Sources tell The Bitch that the gallery is behind on rent and in danger of having its utilities cut off. Some of the artists who helped Rockets make its name say they have not been paid for the sale of their work through the gallery; others have not had their work returned from shows past, and compensation for artworks damaged in transit is outstanding.

Geoff Chadsey, whose distorted images of urban teens were featured at Rockets this past July, worried in an e-mail dated November 5: "I'm wondering if it is just a fantasy that I will ever be paid for that destroyed drawing. I am also concerned that if, worst case scenario, the gallery goes bankrupt, my work will be impounded."

Chadsey tells The Bitch he was afraid to say more, "given that the gallery still has my drawings."

"I have a very good relationship and speak regularly with both Nina and Nick," says Oakland, California, painter Leah Modigliani. Modigliani adds that she did "write a little bit of a threatening letter" to Cindric over an unreceived payment for a painting she had sold through the gallery. "But that technique worked," she says. "I did get paid within five days of contacting Nick."

Cindric says that Chadsey may also expect a check soon.

He added: "The gallery is not in any type of financial trouble. I can't give you any more of an interview right before Art Basel, because this is all just going to be negative for the gallery."

The normally loquacious Arias also has little to say. "It's so clichéd for something to break big and then crash and burn this quickly," she muses of Rockets, which opened last year. She expects eventually to return to curating and promoting. "I come from a very grassroots level. No one made it easy for me to begin with. I'm a strong believer in karma. I have nothing to hide. And I know how to work."

Le Batard Looooooves Ricky

Did Ricky Williams, the wayward, impulsive, former Dolphins running back really mean to quit football this past July? Or was he simply thinking out loud, fishing for a bit of faith? After all, just weeks ago, Williams's attorney asked the NFL if he could return to playing next year.

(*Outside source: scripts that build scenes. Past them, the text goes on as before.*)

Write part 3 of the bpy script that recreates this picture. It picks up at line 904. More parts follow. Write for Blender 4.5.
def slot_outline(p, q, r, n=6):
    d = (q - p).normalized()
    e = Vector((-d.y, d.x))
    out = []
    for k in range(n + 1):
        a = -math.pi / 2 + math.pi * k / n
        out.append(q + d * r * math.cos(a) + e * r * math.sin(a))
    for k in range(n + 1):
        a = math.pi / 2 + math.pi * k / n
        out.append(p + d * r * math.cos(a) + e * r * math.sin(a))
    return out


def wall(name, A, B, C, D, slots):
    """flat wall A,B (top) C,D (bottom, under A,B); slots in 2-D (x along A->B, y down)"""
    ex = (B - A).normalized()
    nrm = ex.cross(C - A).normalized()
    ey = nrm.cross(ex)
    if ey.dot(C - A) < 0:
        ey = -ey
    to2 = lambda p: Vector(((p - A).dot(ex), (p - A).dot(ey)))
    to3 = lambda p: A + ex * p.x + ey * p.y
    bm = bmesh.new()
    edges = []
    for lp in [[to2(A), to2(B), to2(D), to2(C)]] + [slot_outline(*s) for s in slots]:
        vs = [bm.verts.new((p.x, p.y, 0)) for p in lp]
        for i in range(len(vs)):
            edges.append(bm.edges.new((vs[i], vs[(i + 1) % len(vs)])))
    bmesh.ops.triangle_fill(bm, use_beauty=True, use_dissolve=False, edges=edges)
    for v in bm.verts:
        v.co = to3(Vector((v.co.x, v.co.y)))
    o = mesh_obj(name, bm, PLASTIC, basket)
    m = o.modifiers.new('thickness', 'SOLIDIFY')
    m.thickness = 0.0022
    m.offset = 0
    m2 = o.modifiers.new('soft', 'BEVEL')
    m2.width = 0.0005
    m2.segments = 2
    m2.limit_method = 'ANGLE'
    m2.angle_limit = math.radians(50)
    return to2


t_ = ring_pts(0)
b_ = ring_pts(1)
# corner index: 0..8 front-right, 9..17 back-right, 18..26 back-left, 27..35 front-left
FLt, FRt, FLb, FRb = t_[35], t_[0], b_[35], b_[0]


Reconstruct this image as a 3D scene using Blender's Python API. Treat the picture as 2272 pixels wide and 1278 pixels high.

Esquire magazine, in its December issue, asserts that Williams "had no real intention of quitting" when he phoned up then-coach Dave Wannstedt one weekend and retired. "He was looking for something to pull him back in," writes Chris Jones, who tracked down Williams at a hippie campground in Australia. Whatever Wannstedt said apparently didn't do the trick, because then Williams called "his best friend," Miami Herald sports columnist Dan Le Batard.

Le Batard, whose close friendship with the reclusive Williams is widely known, got a lot of play in breaking the story about the player's resignation. In his July 29 column, Le Batard acknowledged that his relationship with Williams did of course color his opinions. But, he argued, he was able to offer readers Williams's voice because Ricky wasn't talking to anybody else. "Am I too close to this story?" he wrote. "Yeah, probably. It was kind of unavoidable. But I support Ricky Williams. That's what you do with friends.

"I've tried to talk him out of retiring before, like just about everyone else ..." he continued. "But he sounded less confused and happier than I've ever heard him when he called Saturday. And so, objectivity be damned, I was happy for him."